I would like to analyze the persuasion techniques of two very different candidates: Bernie Sanders and Donald Trump. These candidates are polar opposites in every sense: from their ideologies to the way that they receive funding. The framing of their messages also reflect these distinctions. While Sanders’ approach focuses on building a sense of empathy with voters, Trump applies the use of fear tactics to gain support.

Let’s first take a look at Trump. It is very likely that you already know a great deal of information about him and his campaign, as he is constantly featured as the main attraction in the media circus that surrounds him. Trump has established that he does not worry himself with being “politically correct,” and the public has observed this through his place in numerous controversies.

But, with closer inspection, it is evident that Trump’s campaign is truly centered on the concept of creating fear in the American people. Even Trump’s campaign slogan, “Make America Great Again,” is meant to convince people that the country is worse off than it was in the “glory days” of the past.
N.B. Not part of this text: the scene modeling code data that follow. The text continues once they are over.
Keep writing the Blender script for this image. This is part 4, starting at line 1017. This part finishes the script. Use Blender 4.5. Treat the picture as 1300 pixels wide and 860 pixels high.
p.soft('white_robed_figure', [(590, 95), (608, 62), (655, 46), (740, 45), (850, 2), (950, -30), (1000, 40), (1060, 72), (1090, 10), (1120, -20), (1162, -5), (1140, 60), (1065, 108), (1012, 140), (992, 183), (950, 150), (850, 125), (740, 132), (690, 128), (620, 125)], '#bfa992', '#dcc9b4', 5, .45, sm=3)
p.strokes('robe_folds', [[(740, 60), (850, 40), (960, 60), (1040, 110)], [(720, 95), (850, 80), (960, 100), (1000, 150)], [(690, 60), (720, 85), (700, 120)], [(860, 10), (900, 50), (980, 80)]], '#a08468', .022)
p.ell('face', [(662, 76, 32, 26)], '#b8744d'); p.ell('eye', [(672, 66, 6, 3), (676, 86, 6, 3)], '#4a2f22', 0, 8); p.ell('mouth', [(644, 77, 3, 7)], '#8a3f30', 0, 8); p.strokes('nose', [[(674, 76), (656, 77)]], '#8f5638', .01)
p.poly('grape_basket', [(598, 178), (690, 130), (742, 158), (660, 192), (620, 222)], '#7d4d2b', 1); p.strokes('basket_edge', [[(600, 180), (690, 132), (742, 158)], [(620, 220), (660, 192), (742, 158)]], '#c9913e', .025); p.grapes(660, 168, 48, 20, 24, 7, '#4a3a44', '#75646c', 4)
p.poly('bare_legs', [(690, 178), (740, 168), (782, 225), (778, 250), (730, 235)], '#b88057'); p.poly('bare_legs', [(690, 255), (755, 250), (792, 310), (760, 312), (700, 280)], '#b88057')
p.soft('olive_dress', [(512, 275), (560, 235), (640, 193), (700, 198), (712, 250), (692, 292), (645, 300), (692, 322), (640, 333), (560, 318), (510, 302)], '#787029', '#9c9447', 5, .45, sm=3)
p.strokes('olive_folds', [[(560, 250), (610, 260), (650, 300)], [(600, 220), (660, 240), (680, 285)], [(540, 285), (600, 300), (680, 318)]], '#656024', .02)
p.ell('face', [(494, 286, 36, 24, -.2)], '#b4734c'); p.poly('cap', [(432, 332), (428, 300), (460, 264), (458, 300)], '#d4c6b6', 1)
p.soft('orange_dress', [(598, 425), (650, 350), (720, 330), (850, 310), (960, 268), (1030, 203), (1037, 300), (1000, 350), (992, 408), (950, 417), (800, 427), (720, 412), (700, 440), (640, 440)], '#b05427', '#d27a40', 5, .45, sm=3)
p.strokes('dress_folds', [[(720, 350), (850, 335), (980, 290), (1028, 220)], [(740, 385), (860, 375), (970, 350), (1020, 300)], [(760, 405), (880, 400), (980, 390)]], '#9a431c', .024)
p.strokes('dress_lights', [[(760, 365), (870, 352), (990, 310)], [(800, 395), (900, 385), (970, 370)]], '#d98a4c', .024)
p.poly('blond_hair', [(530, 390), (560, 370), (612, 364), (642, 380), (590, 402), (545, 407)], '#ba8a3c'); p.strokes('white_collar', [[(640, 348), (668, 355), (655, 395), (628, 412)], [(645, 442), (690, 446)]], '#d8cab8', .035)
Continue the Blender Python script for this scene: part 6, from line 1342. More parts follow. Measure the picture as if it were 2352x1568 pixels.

This slogan becomes clear in some of Trump’s messages:

  • “When Mexico sends its people, they're not sending their best. They're not sending you. They're not sending you. They're sending people that have lots of problems, and they're bringing those problems with us. They're bringing drugs. They're bringing crime. They're rapists. And some, I assume, are good people.”

  • You look at Baltimore, you look at Cleveland. You look at all of those places, just exploding. We have an African-American president [and] we've never had it so bad.”

  • And finally, there was his call for, "a total and complete shutdown of Muslims entering the United States"

If “Make America Great Again” was translated according to Trump’s messages, it would really sound like “Make America White Christians Again.” The way that Trump phrases the above statements, and so many more, is concentrated on gaining attention through scaring the public rather than providing accurate and factual information.

Bernie Sanders applies a completely different approach in conveying his platform to the public. Rather than trying to frighten people into voting for him, Sanders’ aim is to connect with Americans through understanding their shared feelings.

Sanders' campaign focuses on helping the struggling middle and lower classes that represent wealth inequality, combating climate change, and supporting the civil liberties of all people. With a campaign that is referred to as a “political revolution,” it is easy to see why he has gained the fervent support of so many Millennials. Sanders has been able to cater his message to this generation, currently being crushed with student debt, by declaring his intent to eliminate college tuition. By siding with average, American people instead of establishment institutions, he is able to build relationships with the public.

Every American citizen must listen to the campaign messages of each candidate with a critical ear. Though Trump and Sanders represent more extreme framing examples, you will find that the numerous candidates currently in the race also frame their messages in unique ways.

It is vital that the public take a long, hard look at what their candidate is really saying before casting their ballots. This is something that should be done regardless of personal political association or candidate preference. Only by staying informed, and critical, will you gain the ability to discriminate between outward appearance and inner truth.